Published

Motivate and Meet: Online tools and platforms

OpenUP Final Conference Session 3: Motivate and Meet: Online tools and platforms

Elisabeth Moylan - Wiley

“Many research communities are participating in a growing drive to more openness, whether that be in terms of open science and open research, open collaboration, open data, open access to published research, openness in the peer review and publishing process and open recognition for the work done.
 
These initiatives have a positive influence by introducing more transparency and accountability to the research, peer review and publishing processes.
 
Of course technology – the use of online tools and platforms - is transforming every step of the research lifecycle, from how research is enabled, conducted, shared and published. But technology is just one aspect impacting on the open research ecosystem, the other aspect is the need to foster and support an open research culture itself. These are exciting times and there is a real opportunity for all those involved in the research lifecycle - funders, researchers, institutions, publishers - to adopt a collaborative approach to bring about increased transparency and openness.”

Lambert Heller - TIB

“The goal of allowing many and diverse people to engage with the process and the results of science is facing a major road barrier with archaic, non-scientific standards of research dissemination and research assessment today. Research results are expected to come mainly as stories that tell about a successfully finished research project, which is an unnecessarily limiting expectation. This anachronistic practice is enforced by misusing publisher and journal brand names as proxies to assess research results. All of this willfully ignores what is possible in today’s environment: The research process uses digital raw data, software, versioning systems, digital writing tools etc. anyway, from the start. Though data and software is still often only recognized as an appendix to the paper. Same with peer review – it can do much better than being applied behind closed doors. Research assessment could be more transparent and more efficient if it recognized widespread practices like preprints and open peer review. Last but not least, our digital tools and platforms are far too important for research to leave them to the control of a few big legacy publishers, or respectively, big tech companies like Microsoft or Google. Although today they all commit to the goal of openness (because otherwise no government money), their business goals are ultimately to satisfy shareholders. On many levels, this turns out as not well aligned with the goal of opening science – and therefore we should be very careful with allowing those players taking on key roles. Instead, we need to grow a culture that takes open source seriously, and that rewards active collaboration on research as well as on research infrastructure products. Research libraries are of course not the only institutions ready to support and grow such practices, but as an academic librarian, I tend to think we’re well positioned for that. I think many libraries already recognized that it’s not only a unique opportunity, but also a serious obligation to grow our roles in the cultural change of research and research infrastructure.”

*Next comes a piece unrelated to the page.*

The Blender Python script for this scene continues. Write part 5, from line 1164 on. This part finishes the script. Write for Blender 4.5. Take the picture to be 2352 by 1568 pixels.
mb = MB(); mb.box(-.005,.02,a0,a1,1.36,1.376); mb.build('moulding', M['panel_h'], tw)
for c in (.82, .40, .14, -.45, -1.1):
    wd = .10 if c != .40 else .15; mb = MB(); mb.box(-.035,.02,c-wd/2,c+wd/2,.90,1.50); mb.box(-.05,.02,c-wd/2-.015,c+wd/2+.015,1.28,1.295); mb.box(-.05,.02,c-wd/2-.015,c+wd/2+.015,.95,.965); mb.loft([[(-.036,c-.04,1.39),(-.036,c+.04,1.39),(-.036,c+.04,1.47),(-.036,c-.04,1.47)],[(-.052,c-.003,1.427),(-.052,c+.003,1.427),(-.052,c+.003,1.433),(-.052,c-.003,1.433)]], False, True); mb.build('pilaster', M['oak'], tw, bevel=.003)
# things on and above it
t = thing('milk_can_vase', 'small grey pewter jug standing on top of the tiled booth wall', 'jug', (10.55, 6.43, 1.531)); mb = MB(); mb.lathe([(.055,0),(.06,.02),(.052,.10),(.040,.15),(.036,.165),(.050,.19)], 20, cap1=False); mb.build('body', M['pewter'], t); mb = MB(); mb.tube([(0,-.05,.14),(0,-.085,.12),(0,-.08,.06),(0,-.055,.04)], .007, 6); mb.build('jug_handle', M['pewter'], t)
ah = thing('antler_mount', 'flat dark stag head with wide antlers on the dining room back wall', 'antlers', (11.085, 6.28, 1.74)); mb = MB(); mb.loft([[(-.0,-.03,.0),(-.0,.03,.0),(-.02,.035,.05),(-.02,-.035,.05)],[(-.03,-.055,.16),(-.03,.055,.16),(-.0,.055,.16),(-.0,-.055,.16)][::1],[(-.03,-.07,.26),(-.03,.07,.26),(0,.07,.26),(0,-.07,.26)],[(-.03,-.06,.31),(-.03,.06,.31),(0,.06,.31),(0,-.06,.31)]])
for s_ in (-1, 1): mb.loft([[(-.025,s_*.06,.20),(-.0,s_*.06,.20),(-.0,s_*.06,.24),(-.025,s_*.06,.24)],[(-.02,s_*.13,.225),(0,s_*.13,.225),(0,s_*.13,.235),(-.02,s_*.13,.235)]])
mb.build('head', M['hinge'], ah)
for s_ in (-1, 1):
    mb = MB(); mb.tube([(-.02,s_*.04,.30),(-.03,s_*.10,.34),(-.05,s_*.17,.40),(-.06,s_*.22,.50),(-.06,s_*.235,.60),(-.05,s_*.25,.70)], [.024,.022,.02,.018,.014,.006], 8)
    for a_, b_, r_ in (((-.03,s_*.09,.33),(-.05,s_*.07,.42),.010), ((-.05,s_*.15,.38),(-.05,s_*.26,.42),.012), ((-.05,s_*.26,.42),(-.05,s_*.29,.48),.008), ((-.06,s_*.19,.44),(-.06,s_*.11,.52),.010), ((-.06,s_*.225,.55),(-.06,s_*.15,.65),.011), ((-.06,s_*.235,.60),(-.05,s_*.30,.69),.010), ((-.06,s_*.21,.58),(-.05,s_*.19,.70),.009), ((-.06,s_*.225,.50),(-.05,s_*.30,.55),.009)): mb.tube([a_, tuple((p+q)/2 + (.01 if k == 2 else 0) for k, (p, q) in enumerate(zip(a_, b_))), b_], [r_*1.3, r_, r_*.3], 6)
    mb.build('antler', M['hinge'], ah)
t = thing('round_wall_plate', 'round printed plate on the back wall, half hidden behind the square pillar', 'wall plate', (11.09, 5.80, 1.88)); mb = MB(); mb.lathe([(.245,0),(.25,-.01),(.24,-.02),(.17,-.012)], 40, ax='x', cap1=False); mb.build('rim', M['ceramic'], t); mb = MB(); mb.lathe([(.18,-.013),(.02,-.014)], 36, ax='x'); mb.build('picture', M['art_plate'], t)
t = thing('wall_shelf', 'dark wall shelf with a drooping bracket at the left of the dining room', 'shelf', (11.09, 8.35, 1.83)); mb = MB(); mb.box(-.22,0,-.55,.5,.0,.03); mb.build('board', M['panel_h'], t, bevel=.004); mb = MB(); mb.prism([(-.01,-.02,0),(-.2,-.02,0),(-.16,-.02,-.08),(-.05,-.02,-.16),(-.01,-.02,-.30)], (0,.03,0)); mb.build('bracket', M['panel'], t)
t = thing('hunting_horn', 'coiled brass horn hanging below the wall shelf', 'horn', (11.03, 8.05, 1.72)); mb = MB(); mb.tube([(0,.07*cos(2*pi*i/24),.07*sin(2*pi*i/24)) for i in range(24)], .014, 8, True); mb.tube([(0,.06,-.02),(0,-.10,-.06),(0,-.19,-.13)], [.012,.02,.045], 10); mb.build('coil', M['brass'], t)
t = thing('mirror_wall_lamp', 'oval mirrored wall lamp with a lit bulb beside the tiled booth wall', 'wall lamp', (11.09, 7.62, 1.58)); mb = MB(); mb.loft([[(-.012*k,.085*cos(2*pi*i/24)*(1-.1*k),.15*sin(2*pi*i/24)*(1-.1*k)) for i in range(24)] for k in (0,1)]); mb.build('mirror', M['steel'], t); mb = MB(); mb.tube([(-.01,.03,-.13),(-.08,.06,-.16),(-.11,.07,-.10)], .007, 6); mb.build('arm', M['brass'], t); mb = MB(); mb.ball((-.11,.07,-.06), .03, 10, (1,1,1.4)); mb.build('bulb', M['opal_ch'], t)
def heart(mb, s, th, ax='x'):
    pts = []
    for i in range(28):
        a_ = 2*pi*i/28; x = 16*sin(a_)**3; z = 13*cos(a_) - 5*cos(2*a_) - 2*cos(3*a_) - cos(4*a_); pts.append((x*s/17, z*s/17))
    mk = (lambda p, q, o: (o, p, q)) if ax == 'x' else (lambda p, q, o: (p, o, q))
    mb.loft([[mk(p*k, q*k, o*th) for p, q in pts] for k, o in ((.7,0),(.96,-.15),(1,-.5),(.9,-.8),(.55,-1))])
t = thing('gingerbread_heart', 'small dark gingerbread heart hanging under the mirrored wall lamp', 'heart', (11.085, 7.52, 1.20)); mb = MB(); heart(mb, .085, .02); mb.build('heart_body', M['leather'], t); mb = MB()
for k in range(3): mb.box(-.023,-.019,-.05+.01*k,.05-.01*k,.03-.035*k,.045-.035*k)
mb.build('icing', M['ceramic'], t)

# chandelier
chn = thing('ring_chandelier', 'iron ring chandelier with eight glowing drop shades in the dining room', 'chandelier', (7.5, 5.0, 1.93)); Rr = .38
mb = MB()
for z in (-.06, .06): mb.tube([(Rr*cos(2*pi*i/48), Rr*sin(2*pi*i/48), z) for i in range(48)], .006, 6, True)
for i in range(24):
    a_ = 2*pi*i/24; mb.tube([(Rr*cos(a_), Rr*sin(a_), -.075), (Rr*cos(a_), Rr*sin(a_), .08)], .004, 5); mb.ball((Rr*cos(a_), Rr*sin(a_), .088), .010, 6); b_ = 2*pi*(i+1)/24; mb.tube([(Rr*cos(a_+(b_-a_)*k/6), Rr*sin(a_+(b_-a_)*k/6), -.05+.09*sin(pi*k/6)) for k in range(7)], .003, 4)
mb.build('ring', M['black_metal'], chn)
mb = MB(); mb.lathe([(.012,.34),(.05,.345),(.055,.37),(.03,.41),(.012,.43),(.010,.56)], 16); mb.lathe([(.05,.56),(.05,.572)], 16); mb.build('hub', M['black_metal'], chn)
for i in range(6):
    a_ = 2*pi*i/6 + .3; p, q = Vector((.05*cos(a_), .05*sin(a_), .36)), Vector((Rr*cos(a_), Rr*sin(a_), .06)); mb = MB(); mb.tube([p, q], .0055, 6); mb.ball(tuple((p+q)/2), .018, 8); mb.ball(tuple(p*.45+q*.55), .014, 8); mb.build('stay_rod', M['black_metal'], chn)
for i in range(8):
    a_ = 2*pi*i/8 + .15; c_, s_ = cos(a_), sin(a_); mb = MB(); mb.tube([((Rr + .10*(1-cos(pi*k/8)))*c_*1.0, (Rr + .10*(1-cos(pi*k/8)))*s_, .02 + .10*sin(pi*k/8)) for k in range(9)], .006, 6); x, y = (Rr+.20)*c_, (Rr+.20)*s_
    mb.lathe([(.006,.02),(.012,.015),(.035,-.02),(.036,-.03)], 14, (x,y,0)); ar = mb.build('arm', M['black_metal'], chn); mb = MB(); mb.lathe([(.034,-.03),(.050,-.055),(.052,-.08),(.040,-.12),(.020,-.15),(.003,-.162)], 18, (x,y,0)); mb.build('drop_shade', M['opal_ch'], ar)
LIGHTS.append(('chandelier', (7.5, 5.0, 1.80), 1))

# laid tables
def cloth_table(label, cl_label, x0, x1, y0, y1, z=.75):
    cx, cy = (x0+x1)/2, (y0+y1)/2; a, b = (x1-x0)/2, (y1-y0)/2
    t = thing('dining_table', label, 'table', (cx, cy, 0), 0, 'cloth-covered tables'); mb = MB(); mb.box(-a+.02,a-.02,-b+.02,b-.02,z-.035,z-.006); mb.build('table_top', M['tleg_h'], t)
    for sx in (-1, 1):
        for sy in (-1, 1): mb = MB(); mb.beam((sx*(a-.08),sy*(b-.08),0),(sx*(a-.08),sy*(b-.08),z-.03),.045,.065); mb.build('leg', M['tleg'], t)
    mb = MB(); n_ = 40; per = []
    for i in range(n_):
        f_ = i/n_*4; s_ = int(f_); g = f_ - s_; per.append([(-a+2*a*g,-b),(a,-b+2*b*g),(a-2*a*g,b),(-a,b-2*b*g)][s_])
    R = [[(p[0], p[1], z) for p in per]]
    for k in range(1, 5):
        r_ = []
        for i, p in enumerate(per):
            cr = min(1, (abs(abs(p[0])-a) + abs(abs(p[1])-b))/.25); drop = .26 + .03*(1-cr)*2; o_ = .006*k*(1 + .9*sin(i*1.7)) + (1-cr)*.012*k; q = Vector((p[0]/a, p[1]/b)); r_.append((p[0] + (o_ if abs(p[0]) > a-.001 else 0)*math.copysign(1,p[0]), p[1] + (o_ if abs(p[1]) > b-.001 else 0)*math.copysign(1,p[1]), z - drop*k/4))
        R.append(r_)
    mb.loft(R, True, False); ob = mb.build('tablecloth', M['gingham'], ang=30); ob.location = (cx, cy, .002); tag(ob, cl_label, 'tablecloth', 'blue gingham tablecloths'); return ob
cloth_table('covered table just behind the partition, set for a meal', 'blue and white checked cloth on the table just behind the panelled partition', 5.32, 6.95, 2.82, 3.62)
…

Peter Kraker - Open Knowledge Maps

Non-profit open science tools add value along the research life-cycle. They are used by millions of researchers, students and practitioners every day, and due to their open nature, they can easily be reused by the whole ecosystem. However, there is a distinct lack of funding for these tools, making it difficult to develop them in a sustainable way.  We are thus risking their disappearance, leaving everyone poorer for it."